The new Harken winch package with which all the 44Cup RC44s were retrofitted, has also proved a success. “From a progress point of view, the technical upgrades we have done have put the boats in a good position for the next few years at least,” Bake continues. “I think we have got as much as performance out of them as we can and that is powerful. With the new boats – using the electric engine, we still have to sort out the drive train a little. But for the rest…I think the format is comfortable and the team environment off the water is very good. On the water everyone has been focussed on these boats for so long, it is very competitive. It feels like we have positive trajectory.”
As to next season Bake is excited. This starts off with a return to the BVI and Nanny Cay and perhaps developing the earlier race schedule some more. One idea is to finish a race off the notorious Willy T’s floating bar off Norman Island. Back in Europe, racing resumes in Porto Cervo, Sardinia, another of sailing’s greatest venues, before heading north to Marstrand and then back down to the Netherlands with racing on the North Sea, before concluding the season in the Canary Islands.

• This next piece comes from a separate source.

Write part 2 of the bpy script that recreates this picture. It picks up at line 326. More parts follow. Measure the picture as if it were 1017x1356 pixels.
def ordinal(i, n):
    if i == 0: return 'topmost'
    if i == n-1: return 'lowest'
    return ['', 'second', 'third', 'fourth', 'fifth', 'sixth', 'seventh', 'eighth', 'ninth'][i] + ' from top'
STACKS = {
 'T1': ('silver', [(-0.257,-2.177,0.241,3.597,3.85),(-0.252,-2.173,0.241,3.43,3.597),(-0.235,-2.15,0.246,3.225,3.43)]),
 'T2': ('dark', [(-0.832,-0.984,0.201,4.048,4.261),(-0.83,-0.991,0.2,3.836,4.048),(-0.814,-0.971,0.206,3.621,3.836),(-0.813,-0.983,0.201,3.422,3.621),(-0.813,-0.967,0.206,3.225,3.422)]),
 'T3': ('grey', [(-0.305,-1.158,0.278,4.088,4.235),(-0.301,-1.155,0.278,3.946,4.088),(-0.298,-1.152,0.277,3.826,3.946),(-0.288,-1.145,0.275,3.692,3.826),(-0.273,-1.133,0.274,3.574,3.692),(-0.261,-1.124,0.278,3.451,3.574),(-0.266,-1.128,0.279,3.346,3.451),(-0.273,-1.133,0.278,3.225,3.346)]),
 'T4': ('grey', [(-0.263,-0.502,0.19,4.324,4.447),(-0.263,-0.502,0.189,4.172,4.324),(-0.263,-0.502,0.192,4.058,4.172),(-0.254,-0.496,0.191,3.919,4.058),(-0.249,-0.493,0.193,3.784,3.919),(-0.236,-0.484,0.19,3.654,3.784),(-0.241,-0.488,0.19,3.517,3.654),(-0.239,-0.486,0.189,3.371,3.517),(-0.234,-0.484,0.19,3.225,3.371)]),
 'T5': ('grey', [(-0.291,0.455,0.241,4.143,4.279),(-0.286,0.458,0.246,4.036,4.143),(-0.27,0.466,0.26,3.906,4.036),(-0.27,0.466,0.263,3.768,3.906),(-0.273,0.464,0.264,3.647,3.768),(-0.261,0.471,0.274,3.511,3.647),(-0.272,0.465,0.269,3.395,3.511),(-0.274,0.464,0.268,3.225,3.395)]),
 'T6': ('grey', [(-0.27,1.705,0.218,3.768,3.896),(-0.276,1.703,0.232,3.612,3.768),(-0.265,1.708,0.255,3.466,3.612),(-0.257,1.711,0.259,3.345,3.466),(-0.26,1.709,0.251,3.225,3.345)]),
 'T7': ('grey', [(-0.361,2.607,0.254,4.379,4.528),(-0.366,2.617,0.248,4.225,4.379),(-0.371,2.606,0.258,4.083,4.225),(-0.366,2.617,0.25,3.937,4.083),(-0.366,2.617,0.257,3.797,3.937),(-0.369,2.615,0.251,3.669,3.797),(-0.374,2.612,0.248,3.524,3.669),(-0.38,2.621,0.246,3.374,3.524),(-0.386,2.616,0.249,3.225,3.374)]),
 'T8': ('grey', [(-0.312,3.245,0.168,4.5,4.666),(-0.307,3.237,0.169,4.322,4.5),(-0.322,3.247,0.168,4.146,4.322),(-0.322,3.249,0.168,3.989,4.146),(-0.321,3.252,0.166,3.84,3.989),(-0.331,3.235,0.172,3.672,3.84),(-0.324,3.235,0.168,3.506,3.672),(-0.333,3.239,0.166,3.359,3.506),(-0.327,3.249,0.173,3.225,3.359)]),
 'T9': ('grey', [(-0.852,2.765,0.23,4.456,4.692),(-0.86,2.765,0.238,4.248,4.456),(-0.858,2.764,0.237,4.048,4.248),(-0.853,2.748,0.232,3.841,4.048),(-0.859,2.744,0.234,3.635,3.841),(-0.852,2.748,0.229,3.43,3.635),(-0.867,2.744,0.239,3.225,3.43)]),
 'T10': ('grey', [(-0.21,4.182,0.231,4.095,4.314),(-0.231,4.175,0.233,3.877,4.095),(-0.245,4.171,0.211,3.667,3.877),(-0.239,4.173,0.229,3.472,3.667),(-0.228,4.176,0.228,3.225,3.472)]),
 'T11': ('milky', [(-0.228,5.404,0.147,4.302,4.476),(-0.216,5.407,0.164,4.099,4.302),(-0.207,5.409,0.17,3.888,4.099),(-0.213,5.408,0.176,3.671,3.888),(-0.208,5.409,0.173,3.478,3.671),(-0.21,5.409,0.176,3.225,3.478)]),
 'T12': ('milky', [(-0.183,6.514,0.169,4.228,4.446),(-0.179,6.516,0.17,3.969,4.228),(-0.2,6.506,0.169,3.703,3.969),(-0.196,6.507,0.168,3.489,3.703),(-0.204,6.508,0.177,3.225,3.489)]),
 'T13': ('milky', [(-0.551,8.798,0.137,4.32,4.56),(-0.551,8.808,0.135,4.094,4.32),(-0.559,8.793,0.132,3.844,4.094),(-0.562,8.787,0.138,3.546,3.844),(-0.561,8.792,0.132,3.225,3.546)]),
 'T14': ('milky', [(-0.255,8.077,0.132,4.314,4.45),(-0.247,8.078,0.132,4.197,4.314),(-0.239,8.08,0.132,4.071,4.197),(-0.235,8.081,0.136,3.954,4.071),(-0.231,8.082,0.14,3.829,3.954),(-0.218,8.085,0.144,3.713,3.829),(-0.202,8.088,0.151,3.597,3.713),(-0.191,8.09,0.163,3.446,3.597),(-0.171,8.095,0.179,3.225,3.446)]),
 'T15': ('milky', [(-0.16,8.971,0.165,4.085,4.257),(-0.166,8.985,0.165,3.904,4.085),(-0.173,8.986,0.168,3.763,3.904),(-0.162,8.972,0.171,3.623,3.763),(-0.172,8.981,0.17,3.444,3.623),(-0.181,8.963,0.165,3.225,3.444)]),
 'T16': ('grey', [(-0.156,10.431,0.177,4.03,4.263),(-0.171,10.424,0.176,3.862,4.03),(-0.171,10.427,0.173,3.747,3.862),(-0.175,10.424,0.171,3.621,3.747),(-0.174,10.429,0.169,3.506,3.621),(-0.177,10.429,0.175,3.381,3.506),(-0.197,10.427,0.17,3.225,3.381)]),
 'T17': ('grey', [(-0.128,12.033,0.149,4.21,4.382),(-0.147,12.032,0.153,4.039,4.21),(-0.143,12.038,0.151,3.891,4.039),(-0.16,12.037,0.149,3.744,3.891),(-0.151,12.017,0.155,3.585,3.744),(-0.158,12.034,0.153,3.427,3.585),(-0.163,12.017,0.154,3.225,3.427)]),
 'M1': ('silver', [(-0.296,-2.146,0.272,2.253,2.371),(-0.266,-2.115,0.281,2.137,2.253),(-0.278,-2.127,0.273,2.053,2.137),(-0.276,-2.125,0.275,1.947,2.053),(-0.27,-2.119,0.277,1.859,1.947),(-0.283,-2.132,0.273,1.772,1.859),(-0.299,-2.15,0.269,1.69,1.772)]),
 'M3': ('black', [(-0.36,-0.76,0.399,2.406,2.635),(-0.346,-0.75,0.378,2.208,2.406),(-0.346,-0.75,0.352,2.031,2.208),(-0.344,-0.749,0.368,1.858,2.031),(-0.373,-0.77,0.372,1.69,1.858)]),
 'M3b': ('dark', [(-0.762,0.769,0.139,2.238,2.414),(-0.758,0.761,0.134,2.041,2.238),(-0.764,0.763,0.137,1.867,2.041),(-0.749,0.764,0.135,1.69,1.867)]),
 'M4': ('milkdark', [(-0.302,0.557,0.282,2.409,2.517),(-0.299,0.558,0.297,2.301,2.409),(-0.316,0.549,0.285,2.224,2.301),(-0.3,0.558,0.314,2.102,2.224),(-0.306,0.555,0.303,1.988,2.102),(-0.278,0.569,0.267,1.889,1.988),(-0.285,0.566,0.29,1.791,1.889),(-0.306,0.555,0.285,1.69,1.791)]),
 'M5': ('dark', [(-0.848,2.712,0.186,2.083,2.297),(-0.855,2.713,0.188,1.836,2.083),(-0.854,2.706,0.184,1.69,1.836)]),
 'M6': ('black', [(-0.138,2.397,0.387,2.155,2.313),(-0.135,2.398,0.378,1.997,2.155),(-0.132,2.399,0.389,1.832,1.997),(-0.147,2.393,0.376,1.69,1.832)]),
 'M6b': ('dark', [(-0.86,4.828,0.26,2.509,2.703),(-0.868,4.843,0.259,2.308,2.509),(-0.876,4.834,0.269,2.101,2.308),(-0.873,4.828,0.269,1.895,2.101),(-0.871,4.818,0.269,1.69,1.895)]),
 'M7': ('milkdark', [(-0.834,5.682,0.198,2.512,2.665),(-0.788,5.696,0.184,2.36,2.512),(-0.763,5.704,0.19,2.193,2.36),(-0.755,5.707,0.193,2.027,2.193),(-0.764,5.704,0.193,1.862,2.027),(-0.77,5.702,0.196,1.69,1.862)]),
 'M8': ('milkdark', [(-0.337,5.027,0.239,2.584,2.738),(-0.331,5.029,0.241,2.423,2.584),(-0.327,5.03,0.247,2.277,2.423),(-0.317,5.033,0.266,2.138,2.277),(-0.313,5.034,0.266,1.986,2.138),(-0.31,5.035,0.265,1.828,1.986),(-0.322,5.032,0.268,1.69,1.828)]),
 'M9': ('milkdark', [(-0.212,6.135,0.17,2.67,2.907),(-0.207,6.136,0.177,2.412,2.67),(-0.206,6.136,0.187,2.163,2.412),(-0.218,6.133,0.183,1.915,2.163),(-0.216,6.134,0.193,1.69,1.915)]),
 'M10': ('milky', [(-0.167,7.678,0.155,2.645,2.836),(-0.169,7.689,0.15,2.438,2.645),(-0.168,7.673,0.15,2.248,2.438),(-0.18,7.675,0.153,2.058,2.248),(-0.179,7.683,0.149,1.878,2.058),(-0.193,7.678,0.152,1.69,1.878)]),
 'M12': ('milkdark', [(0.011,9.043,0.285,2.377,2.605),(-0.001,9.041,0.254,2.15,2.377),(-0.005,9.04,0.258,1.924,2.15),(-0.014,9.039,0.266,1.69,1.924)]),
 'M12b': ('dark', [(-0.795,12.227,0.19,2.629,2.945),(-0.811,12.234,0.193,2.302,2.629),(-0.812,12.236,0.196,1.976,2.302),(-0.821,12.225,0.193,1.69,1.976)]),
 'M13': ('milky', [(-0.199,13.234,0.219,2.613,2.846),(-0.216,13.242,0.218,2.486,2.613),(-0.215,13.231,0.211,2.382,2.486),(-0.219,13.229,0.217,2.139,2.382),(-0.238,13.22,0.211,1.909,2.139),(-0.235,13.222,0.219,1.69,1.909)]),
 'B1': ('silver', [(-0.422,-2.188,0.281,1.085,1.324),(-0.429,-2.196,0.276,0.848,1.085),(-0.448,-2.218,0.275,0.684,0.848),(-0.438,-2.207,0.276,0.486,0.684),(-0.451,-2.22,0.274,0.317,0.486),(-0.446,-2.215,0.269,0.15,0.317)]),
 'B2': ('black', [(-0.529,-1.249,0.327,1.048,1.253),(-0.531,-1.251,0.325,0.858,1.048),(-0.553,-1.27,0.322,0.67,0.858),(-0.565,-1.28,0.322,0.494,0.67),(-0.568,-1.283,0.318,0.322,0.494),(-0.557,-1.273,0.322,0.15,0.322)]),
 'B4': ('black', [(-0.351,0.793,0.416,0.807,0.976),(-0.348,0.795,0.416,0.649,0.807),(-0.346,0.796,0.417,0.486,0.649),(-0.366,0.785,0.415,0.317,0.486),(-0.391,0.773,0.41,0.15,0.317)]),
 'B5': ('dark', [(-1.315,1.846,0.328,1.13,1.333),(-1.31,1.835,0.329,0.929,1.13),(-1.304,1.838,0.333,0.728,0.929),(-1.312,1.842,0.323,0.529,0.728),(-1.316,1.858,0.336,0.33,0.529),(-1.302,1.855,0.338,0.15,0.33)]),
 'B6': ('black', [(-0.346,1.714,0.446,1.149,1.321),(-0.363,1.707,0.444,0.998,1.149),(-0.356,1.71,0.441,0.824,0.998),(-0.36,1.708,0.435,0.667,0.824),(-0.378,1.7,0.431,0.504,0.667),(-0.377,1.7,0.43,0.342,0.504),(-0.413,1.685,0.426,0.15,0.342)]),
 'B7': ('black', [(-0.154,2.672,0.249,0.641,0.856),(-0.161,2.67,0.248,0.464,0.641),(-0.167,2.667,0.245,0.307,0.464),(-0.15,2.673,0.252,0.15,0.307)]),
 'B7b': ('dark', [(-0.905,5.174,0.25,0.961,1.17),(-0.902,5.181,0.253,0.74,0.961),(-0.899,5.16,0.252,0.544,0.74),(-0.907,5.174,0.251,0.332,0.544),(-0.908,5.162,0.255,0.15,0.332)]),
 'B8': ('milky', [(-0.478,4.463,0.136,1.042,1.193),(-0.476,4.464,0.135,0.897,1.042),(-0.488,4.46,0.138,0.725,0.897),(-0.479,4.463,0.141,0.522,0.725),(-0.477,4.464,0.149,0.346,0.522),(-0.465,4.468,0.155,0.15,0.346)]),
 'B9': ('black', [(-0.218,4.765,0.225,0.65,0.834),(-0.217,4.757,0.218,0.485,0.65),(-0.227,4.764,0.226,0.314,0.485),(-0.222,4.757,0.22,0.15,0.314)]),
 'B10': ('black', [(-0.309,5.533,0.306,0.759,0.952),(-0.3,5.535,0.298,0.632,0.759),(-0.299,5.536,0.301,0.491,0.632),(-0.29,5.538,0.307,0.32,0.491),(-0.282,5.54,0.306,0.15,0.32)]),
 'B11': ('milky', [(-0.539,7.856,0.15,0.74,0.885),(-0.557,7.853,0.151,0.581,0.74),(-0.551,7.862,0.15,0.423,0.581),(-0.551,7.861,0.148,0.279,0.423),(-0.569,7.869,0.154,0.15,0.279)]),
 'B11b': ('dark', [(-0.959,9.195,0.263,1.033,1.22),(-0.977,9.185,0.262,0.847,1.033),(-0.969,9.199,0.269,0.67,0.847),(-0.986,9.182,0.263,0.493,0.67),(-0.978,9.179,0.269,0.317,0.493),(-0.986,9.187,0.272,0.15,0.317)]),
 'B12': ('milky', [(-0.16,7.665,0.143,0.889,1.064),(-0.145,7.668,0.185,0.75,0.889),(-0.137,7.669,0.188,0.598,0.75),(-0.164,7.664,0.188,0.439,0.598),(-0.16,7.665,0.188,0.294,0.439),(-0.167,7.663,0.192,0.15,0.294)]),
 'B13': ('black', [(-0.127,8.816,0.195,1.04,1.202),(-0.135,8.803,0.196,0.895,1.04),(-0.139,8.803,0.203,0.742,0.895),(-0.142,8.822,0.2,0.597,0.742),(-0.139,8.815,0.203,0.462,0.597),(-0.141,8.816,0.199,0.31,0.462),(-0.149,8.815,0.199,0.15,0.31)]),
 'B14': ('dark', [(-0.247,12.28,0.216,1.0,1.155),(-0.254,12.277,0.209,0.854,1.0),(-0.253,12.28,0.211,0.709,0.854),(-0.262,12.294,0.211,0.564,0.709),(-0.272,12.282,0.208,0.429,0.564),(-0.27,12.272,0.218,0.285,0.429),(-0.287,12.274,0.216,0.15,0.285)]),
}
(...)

Meanwhile the 44Cup owners continue to enjoy it, most now very old friends. As Bake puts it: “I’ve known Vladimir [Prosikhin, Team Nika’s owner] since 2009. I have seen his kids grown up.” And this is much the case between them all, with newer faces such as Pietro Loro Piana and Christian Zuerrer fitting right in too.
“Overall, the RC44 class is in decent shape,” Bake concludes.